Thanks much Will for that blast from the past...

I lost all my old issues of the Journal in a break alas and will have to wait to get back to a Library copy to refresh my memory in more detail.

From the passage above, I can more than see why your impression of the method would overlap in your mind. I can not say I agree with it fully in my view, yet acknowledge (to no small degree) we are delving deeply into perhaps academic understandings where there is not a correct or incorrect perspective (perhaps?) of intricacies within comparatives of these layout systems.

Indeed...if...just considering the Japanese method of Line Layout by itself (which is much older than a few hundred years of Perry's time frame, and much more like 2000 plus (perhaps more or just around that time) which does indeed almost exclusively use a Sashigane framing square (much lighter and more flexible from modern Western Squares) that is employed to switch from side to side of the layout line to wrap a perpendicular mark around the timber...then indeed I could understand perhaps having an understanding why one would think or determine that Line Rule and Square Rule are one and the same...

As I am deep into a project and traveling, and this is a fascinating topic that deserves more than a small blurb entry, I will make a much better effort to offer more than I have in this entry.

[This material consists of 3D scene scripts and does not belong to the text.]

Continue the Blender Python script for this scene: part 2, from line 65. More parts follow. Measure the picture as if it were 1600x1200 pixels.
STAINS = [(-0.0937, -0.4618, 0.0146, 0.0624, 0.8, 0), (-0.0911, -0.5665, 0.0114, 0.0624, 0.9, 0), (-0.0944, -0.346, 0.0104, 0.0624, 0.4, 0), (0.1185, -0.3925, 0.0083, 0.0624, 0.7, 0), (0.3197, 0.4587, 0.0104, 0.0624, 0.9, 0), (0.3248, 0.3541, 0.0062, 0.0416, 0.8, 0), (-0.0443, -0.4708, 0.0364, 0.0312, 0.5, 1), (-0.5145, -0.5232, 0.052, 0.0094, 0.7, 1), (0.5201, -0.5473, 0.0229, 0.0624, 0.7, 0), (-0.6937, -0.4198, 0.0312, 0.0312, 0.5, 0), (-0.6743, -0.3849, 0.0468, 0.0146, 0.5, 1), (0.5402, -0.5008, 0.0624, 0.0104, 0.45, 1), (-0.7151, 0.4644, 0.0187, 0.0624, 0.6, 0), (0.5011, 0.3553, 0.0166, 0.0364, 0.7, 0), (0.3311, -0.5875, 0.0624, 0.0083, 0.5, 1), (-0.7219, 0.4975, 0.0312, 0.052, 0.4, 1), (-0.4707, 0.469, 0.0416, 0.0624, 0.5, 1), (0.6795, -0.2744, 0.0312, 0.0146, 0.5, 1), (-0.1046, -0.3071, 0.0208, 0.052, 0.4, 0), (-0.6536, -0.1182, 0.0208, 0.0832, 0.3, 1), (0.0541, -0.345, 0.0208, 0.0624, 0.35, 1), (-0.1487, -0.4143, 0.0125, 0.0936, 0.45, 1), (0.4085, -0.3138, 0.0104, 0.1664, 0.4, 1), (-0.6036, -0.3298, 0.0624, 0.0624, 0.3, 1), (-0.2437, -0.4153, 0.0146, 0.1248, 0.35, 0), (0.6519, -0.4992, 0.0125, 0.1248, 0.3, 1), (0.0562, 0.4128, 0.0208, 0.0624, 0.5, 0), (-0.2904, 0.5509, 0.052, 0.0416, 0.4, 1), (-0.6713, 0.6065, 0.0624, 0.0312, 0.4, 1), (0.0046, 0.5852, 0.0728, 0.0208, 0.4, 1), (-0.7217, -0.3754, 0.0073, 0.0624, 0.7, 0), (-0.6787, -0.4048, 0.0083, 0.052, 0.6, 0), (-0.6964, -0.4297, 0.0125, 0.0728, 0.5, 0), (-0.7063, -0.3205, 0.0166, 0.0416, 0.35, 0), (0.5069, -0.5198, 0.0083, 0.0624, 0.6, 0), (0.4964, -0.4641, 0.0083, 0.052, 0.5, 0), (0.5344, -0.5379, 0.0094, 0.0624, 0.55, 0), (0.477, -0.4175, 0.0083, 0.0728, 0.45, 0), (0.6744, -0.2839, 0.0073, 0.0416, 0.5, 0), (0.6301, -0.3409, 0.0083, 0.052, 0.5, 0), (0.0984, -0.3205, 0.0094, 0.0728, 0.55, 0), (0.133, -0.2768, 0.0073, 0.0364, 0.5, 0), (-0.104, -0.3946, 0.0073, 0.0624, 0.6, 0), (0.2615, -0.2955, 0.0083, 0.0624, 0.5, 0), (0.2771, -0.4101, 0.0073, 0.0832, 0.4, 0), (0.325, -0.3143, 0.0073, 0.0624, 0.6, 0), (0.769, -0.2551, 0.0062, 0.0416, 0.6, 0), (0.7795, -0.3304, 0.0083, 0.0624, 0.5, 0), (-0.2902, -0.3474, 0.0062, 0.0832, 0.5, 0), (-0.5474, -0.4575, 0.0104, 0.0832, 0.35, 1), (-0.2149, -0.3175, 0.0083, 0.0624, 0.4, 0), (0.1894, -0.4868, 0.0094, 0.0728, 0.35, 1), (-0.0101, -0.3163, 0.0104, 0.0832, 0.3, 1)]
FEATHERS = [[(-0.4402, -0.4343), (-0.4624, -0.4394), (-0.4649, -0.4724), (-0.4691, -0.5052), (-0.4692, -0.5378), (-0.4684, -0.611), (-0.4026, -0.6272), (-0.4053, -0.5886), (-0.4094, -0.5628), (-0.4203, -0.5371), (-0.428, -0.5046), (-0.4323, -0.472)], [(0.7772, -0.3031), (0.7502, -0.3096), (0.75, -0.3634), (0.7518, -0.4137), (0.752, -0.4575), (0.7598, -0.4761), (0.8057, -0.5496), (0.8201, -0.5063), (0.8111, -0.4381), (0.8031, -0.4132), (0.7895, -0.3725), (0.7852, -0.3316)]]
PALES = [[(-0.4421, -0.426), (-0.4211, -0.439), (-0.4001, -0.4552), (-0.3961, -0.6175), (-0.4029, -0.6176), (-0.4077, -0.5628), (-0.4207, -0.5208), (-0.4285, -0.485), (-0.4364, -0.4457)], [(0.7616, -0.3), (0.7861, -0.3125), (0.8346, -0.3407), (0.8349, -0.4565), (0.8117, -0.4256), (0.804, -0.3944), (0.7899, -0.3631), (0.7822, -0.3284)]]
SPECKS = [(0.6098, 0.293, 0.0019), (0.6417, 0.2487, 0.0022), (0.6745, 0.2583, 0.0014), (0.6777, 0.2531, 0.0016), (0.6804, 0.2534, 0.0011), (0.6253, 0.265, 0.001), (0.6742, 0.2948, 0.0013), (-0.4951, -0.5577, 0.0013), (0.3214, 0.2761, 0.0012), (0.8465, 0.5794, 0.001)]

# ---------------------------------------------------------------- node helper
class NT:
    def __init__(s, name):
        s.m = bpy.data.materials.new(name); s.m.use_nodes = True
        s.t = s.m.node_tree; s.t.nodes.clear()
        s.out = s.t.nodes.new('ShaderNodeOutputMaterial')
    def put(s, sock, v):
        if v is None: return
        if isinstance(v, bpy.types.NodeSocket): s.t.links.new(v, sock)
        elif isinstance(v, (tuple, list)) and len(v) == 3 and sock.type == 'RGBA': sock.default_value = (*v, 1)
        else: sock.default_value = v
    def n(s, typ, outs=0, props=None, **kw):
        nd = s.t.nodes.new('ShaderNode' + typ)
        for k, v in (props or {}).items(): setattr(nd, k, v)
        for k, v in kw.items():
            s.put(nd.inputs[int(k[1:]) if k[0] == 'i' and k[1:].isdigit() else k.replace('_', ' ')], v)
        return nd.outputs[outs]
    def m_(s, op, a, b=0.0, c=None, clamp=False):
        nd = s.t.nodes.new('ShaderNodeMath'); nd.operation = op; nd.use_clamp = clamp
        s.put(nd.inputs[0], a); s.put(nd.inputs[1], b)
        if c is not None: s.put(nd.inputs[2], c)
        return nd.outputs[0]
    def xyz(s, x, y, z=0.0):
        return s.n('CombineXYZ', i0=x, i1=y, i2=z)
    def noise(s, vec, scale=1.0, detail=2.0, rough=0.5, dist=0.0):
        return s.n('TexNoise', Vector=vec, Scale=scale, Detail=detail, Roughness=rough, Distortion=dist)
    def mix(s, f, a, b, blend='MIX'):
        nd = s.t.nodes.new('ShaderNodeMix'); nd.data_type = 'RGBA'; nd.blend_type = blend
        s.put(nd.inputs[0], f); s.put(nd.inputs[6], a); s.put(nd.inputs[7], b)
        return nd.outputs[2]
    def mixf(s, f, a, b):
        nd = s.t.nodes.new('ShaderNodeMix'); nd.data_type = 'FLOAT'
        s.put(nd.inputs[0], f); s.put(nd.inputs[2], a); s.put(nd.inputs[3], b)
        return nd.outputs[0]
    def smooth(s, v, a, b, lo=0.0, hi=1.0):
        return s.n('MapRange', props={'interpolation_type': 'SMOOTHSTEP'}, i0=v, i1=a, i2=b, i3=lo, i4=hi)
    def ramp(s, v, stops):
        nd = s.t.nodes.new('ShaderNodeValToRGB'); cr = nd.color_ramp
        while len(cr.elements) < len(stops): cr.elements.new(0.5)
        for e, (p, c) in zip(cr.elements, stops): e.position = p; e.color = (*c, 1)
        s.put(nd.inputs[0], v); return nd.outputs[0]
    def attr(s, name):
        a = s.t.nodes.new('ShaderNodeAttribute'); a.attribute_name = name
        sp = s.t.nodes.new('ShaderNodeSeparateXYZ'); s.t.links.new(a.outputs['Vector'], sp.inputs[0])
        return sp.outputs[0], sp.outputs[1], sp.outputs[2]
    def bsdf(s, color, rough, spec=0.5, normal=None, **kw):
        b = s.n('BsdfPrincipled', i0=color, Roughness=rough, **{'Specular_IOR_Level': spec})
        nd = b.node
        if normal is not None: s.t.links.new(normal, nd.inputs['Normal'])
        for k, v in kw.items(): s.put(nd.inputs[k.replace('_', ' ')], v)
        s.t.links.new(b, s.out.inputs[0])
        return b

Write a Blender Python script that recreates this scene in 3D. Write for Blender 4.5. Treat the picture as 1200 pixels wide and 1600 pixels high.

I will end with, other than the history of Line Rule predating the modalities within Edge Rule (the more germane term I feel...yet perhaps not...??...I want to examine some old text at Dartmouth that Ed Levine shared with me years ago to confirm that..) by several millenia...there is much, much more to this historical story. Line Rule's lineage seems to suggest coming a long way (perhaps as far as Egypt...more to examine there) by way of India, China and then through Korean peninsula. Where it has more similarities to how it evolved in Japan once arriving with travelers from the mainland...than it does to taking a timber and using a reference edge (or plane) to create a point of demarcation referral to unify and standardize joinery, which was a step toward mass production and away from Scribe Rule. This historical time periods was bent on Industrial Revolutionary homogenization of craft and bespoke work found with Scribe Rule methods.

In the long history of Line Rule, which might well have been (and still might be..??) done more often in the round and/or live edge than in canted timber they often employ a layout tool more akin to a T Square than a square as we know it. In some regions other methods are used that don't resemble a T or any form of Square type layout tool at all. I for one don't and do not teach that method, yet instead employ a "Wrapping Template" of sorts. One I have seen similar to in the hands of more folk based Timberwrights that have been created from paper and even (it would seem??) a type of velum. One could argue that this then still makes it a...Square Rule...method, yet the context would be inaccurate (in my view) from the intent of method overall within its depths compared to historical Edge Rule. Again, making this conversation more academic than correct or incorrect in perspective.

Much thanks again for sharing that passage.